Starmer Piantedosi 2024

Un giornalista del Telegraph in incognito ha ottenuto un curriculum falso e una lettera di referenze completamente inventata, visto che fa riferimento a un ospedale della città di Mirpur chiuso cinque anni prima del periodo lavorativo in oggetto. La lettera di referenze, poi, è piena zeppa di errori grammaticali e mansioni lavorative che hanno poco senso: per non parlare del fatto che mancava sia il timbro ufficiale che la firma del responsabile del personale della struttura. Eppure, per smascherare la truffa bastava chiamare il numero di telefono indicato nel documento, una volta usato dall’ospedale ma che ora suona a vuoto quando chiamato. Le certificazioni accademiche e gli esami necessari per l’abilitazione di una persona che opera nel settore della sanità erano, chiaramente, del tutto inventate ma i responsabili dell’Home Office non si sono fatti problemi. Questa “infermiera” ha ricevuto un visto nel 2023 e sarebbe ancora presente nel Regno Unito: non è dato sapere se stia davvero lavorando in una struttura sanitaria o se stia solo ricevendo i tanti sussidi concessi dal fin troppo generoso sistema inglese.

Alla fine paga sempre il contribuente

Il sistema messo a punto da questi truffatori approfitta di una vulnerabilità nel sistema britannico che concede a chi entri nel paese con un visto lavorativo di continuare a essere impiegato anche mentre fa richiesta di asilo. Bhangal è sconsolato: “Se fai richiesta di asilo prima che il visto scada, puoi continuare a lavorare. L’Home Office è un’istituzione in rovina, non si rendono conto delle vulnerabilità del sistema e delle truffe compiute dai migranti”. Queste ditte di consulenza non limitano la propria azione al Regno Unito ma anche a vari paesi europei: i prezzi, ovviamente, variano a seconda della generosità del welfare di ogni stato. Se un visto lavorativo per la Bulgaria costa 9.150 sterline, i prezzi per entrare nel Regno Unito costano non meno di 32.700 sterline: a questi costi vanno aggiunti i costi per falsificare i vari documenti, che fanno salire il conto di parecchie migliaia di sterline.

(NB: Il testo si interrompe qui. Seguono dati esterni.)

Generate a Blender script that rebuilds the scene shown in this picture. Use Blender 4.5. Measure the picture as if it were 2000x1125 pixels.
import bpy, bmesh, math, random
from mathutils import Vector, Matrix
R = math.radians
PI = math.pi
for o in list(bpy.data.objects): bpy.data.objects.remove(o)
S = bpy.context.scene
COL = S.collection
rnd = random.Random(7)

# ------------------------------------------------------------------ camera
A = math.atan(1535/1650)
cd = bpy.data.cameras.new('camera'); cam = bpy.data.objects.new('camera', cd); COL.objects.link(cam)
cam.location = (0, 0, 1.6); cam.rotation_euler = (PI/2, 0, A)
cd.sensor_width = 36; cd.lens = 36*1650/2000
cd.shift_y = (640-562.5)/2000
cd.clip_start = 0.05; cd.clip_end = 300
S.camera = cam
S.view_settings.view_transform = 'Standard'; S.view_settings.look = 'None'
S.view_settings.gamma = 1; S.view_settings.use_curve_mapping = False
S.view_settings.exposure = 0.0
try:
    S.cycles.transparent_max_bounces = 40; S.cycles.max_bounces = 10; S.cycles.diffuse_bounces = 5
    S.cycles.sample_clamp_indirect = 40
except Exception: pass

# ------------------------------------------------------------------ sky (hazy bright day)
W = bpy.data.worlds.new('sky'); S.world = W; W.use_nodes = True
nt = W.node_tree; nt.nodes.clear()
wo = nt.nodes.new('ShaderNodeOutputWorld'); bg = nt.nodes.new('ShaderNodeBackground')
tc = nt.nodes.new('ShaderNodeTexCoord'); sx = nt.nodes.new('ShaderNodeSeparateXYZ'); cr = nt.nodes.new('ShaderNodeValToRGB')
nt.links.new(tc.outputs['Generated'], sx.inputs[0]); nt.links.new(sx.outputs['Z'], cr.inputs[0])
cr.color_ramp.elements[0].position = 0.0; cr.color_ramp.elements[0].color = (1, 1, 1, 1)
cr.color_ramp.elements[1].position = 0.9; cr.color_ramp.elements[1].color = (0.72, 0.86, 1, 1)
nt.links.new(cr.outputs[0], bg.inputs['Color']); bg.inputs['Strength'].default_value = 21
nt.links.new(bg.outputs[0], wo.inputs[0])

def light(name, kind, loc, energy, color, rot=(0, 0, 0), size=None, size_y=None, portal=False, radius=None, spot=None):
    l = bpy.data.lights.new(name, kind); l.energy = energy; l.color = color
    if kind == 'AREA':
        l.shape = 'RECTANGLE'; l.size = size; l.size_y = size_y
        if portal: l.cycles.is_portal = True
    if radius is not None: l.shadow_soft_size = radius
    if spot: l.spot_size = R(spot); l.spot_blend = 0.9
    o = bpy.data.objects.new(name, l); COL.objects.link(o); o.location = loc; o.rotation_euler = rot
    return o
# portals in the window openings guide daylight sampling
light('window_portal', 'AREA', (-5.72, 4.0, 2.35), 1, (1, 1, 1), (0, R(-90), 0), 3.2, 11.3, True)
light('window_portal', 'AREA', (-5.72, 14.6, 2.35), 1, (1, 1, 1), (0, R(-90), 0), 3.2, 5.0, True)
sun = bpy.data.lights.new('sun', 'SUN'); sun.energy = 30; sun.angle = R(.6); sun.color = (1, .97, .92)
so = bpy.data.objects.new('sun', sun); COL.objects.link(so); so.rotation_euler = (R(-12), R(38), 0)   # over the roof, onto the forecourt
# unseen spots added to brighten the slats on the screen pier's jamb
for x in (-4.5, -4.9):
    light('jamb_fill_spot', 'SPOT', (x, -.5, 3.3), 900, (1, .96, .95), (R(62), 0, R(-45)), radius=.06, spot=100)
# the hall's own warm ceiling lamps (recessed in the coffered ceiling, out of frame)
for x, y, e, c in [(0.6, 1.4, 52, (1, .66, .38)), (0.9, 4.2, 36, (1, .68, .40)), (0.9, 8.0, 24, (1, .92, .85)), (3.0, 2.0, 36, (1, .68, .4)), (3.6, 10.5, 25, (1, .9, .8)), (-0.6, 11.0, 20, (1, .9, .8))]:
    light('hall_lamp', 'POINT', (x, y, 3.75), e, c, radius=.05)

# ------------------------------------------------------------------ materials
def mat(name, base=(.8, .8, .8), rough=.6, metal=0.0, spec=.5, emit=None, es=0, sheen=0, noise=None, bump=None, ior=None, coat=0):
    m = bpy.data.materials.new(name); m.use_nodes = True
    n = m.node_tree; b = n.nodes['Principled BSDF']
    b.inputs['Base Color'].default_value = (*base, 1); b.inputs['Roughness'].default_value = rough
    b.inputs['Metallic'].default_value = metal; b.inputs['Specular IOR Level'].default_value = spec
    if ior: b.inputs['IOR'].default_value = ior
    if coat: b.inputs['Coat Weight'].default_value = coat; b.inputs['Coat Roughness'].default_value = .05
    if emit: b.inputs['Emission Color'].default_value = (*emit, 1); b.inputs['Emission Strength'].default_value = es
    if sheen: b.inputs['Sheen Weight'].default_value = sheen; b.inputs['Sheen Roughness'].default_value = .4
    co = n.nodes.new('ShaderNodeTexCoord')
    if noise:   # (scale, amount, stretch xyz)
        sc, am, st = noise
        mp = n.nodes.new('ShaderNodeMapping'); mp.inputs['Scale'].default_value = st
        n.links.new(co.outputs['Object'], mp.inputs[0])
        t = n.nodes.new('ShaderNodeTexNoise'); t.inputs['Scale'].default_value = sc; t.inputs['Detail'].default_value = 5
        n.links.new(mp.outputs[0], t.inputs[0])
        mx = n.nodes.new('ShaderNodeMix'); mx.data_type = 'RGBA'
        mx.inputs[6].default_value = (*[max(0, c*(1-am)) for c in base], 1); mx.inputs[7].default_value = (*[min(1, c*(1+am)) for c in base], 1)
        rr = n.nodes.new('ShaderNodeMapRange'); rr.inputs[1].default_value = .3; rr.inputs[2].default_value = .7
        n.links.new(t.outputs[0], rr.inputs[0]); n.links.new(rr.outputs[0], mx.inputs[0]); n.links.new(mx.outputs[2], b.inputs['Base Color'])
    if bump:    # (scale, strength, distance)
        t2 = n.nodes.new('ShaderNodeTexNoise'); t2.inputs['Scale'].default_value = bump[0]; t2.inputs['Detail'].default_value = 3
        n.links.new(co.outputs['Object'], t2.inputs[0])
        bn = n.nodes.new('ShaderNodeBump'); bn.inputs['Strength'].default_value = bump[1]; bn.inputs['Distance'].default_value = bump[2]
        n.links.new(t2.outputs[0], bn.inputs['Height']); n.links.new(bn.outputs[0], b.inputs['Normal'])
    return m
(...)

Per chi non può permettersi di spendere cifre del genere, ci sono opzioni più economiche come un visto per studenti (da 10 a 12mila sterline) ma per quello bisogna conoscere l’inglese abbastanza bene da ottenere un buon voto all’esame Ielts, obbligatorio per entrare in un’università inglese. Le scappatoie ci sarebbero ovunque: i visti turistici francesi, lavori manuali in Bielorussia, muratori in Canada, contadini in Grecia e chi più ne ha più ne metta. Queste agenzie pubblicano video su Youtube, invitando chiunque a contattarli per maggiori informazioni ma sempre senza garantire il risultato.

I primi truffati, in molti casi, sono i pachistani che spendono gran parte dei propri risparmi per inseguire il sogno di vivere alle spalle dei contribuenti europei. Chi riesce ad arrivare, però, ha a propria disposizione cavilli su cavilli: Bhangal dice che “il trend è di arrivare con un visto per poi fare richiesta di asilo.

Ogni visto va bene: studenti che non vanno all’università, lavoratori della sanità che non trovano lavoro, anche semplici turisti. Basta arrivare comodamente in aereo, fare subito richiesta d’asilo ed è fatta. A pagare il conto, sempre e comunque, i tartassati ed umiliati contribuenti.